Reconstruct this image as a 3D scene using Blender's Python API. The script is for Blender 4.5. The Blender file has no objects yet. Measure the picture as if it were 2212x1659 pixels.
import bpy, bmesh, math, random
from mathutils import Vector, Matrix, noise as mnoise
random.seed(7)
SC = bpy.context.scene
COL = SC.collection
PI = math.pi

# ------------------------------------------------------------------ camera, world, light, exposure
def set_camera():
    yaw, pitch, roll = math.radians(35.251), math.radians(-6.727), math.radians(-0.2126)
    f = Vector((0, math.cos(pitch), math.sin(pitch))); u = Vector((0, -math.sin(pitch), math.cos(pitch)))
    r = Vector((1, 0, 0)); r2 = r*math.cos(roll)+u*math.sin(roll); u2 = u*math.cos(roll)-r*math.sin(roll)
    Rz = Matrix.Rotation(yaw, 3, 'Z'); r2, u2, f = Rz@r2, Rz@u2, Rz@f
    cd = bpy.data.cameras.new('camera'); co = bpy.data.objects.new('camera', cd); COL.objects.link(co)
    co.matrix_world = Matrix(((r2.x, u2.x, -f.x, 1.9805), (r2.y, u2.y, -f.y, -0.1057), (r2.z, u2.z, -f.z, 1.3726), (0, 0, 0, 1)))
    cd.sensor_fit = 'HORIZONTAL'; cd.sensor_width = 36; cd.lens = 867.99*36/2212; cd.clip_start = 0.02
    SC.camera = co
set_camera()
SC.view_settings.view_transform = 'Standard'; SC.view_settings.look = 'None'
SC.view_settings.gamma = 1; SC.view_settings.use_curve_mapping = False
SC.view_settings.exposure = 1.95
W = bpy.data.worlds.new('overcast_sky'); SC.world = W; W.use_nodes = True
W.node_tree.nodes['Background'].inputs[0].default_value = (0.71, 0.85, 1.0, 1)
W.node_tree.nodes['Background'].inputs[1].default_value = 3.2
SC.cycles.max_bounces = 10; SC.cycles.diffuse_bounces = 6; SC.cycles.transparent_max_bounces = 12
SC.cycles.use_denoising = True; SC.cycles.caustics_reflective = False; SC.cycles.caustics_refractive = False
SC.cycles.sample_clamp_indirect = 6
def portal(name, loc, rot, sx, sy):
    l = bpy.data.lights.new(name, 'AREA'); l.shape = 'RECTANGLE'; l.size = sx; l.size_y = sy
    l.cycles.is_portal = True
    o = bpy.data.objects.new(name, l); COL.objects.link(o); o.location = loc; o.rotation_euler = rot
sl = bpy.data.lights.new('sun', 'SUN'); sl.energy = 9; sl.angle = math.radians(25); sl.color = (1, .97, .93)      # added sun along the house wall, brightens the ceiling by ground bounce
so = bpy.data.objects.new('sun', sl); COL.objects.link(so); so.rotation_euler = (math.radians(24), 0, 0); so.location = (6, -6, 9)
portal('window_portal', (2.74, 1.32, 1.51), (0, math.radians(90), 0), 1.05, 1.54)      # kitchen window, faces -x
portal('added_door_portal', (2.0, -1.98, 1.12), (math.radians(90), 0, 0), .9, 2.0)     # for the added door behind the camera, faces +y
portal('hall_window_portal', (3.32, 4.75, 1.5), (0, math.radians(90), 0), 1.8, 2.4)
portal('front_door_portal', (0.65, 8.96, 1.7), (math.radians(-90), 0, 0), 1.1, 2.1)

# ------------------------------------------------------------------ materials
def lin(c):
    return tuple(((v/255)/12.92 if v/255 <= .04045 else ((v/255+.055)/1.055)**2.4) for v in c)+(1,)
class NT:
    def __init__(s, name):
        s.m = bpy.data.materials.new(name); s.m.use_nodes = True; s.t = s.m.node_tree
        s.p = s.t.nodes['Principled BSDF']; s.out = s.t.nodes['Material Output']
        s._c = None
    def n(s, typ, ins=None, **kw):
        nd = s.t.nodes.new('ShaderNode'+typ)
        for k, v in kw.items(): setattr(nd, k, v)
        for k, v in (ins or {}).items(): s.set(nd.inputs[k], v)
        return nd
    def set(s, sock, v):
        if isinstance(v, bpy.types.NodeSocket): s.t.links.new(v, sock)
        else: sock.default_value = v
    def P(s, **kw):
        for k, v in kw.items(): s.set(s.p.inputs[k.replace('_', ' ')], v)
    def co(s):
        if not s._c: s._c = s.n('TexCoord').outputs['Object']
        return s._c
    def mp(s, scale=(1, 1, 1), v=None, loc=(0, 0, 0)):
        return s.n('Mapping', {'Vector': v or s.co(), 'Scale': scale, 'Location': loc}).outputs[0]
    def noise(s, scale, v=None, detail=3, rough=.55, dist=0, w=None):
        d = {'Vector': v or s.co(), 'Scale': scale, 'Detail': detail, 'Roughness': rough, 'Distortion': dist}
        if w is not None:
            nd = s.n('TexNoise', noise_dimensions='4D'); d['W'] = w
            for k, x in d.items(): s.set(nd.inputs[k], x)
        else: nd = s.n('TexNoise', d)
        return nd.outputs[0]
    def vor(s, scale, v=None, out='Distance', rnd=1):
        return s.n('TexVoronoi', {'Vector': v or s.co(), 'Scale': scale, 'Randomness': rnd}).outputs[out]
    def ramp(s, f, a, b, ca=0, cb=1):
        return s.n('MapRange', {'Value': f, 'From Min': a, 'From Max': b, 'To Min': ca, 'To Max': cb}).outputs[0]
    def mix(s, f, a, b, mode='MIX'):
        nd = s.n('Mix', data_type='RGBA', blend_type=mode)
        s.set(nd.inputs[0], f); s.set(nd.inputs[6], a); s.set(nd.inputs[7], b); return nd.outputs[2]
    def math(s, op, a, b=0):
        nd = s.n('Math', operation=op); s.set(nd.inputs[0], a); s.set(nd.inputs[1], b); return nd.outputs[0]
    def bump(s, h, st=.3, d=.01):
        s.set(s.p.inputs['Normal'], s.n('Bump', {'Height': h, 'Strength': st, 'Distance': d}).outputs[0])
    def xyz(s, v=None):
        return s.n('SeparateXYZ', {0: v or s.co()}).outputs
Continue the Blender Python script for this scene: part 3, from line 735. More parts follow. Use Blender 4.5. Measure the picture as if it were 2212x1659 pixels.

* [DIRECTIONS FOR THIS TASK]:
Each line of the material above must be retyped precisely.

* [FULL SOLUTION]:
Reconstruct this image as a 3D scene using Blender's Python API. The script is for Blender 4.5. The Blender file has no objects yet. Measure the picture as if it were 2212x1659 pixels.
import bpy, bmesh, math, random
from mathutils import Vector, Matrix, noise as mnoise
random.seed(7)
SC = bpy.context.scene
COL = SC.collection
PI = math.pi

# ------------------------------------------------------------------ camera, world, light, exposure
def set_camera():
    yaw, pitch, roll = math.radians(35.251), math.radians(-6.727), math.radians(-0.2126)
    f = Vector((0, math.cos(pitch), math.sin(pitch))); u = Vector((0, -math.sin(pitch), math.cos(pitch)))
    r = Vector((1, 0, 0)); r2 = r*math.cos(roll)+u*math.sin(roll); u2 = u*math.cos(roll)-r*math.sin(roll)
    Rz = Matrix.Rotation(yaw, 3, 'Z'); r2, u2, f = Rz@r2, Rz@u2, Rz@f
    cd = bpy.data.cameras.new('camera'); co = bpy.data.objects.new('camera', cd); COL.objects.link(co)
    co.matrix_world = Matrix(((r2.x, u2.x, -f.x, 1.9805), (r2.y, u2.y, -f.y, -0.1057), (r2.z, u2.z, -f.z, 1.3726), (0, 0, 0, 1)))
    cd.sensor_fit = 'HORIZONTAL'; cd.sensor_width = 36; cd.lens = 867.99*36/2212; cd.clip_start = 0.02
    SC.camera = co
set_camera()
SC.view_settings.view_transform = 'Standard'; SC.view_settings.look = 'None'
SC.view_settings.gamma = 1; SC.view_settings.use_curve_mapping = False
SC.view_settings.exposure = 1.95
W = bpy.data.worlds.new('overcast_sky'); SC.world = W; W.use_nodes = True
W.node_tree.nodes['Background'].inputs[0].default_value = (0.71, 0.85, 1.0, 1)
W.node_tree.nodes['Background'].inputs[1].default_value = 3.2
SC.cycles.max_bounces = 10; SC.cycles.diffuse_bounces = 6; SC.cycles.transparent_max_bounces = 12
SC.cycles.use_denoising = True; SC.cycles.caustics_reflective = False; SC.cycles.caustics_refractive = False
SC.cycles.sample_clamp_indirect = 6
def portal(name, loc, rot, sx, sy):
    l = bpy.data.lights.new(name, 'AREA'); l.shape = 'RECTANGLE'; l.size = sx; l.size_y = sy
    l.cycles.is_portal = True
    o = bpy.data.objects.new(name, l); COL.objects.link(o); o.location = loc; o.rotation_euler = rot
sl = bpy.data.lights.new('sun', 'SUN'); sl.energy = 9; sl.angle = math.radians(25); sl.color = (1, .97, .93)      # added sun along the house wall, brightens the ceiling by ground bounce
so = bpy.data.objects.new('sun', sl); COL.objects.link(so); so.rotation_euler = (math.radians(24), 0, 0); so.location = (6, -6, 9)
portal('window_portal', (2.74, 1.32, 1.51), (0, math.radians(90), 0), 1.05, 1.54)      # kitchen window, faces -x
portal('added_door_portal', (2.0, -1.98, 1.12), (math.radians(90), 0, 0), .9, 2.0)     # for the added door behind the camera, faces +y
portal('hall_window_portal', (3.32, 4.75, 1.5), (0, math.radians(90), 0), 1.8, 2.4)
portal('front_door_portal', (0.65, 8.96, 1.7), (math.radians(-90), 0, 0), 1.1, 2.1)

# ------------------------------------------------------------------ materials
def lin(c):
    return tuple(((v/255)/12.92 if v/255 <= .04045 else ((v/255+.055)/1.055)**2.4) for v in c)+(1,)
class NT:
    def __init__(s, name):
        s.m = bpy.data.materials.new(name); s.m.use_nodes = True; s.t = s.m.node_tree
        s.p = s.t.nodes['Principled BSDF']; s.out = s.t.nodes['Material Output']
        s._c = None
    def n(s, typ, ins=None, **kw):
        nd = s.t.nodes.new('ShaderNode'+typ)
        for k, v in kw.items(): setattr(nd, k, v)
        for k, v in (ins or {}).items(): s.set(nd.inputs[k], v)
        return nd
    def set(s, sock, v):
        if isinstance(v, bpy.types.NodeSocket): s.t.links.new(v, sock)
        else: sock.default_value = v
    def P(s, **kw):
        for k, v in kw.items(): s.set(s.p.inputs[k.replace('_', ' ')], v)
    def co(s):
        if not s._c: s._c = s.n('TexCoord').outputs['Object']
        return s._c
    def mp(s, scale=(1, 1, 1), v=None, loc=(0, 0, 0)):
        return s.n('Mapping', {'Vector': v or s.co(), 'Scale': scale, 'Location': loc}).outputs[0]
    def noise(s, scale, v=None, detail=3, rough=.55, dist=0, w=None):
        d = {'Vector': v or s.co(), 'Scale': scale, 'Detail': detail, 'Roughness': rough, 'Distortion': dist}
        if w is not None:
            nd = s.n('TexNoise', noise_dimensions='4D'); d['W'] = w
            for k, x in d.items(): s.set(nd.inputs[k], x)
        else: nd = s.n('TexNoise', d)
        return nd.outputs[0]
    def vor(s, scale, v=None, out='Distance', rnd=1):
        return s.n('TexVoronoi', {'Vector': v or s.co(), 'Scale': scale, 'Randomness': rnd}).outputs[out]
    def ramp(s, f, a, b, ca=0, cb=1):
        return s.n('MapRange', {'Value': f, 'From Min': a, 'From Max': b, 'To Min': ca, 'To Max': cb}).outputs[0]
    def mix(s, f, a, b, mode='MIX'):
        nd = s.n('Mix', data_type='RGBA', blend_type=mode)
        s.set(nd.inputs[0], f); s.set(nd.inputs[6], a); s.set(nd.inputs[7], b); return nd.outputs[2]
    def math(s, op, a, b=0):
        nd = s.n('Math', operation=op); s.set(nd.inputs[0], a); s.set(nd.inputs[1], b); return nd.outputs[0]
    def bump(s, h, st=.3, d=.01):
        s.set(s.p.inputs['Normal'], s.n('Bump', {'Height': h, 'Strength': st, 'Distance': d}).outputs[0])
    def xyz(s, v=None):
        return s.n('SeparateXYZ', {0: v or s.co()}).outputs
Continue the Blender Python script for this scene: part 3, from line 735. More parts follow. Use Blender 4.5. Measure the picture as if it were 2212x1659 pixels.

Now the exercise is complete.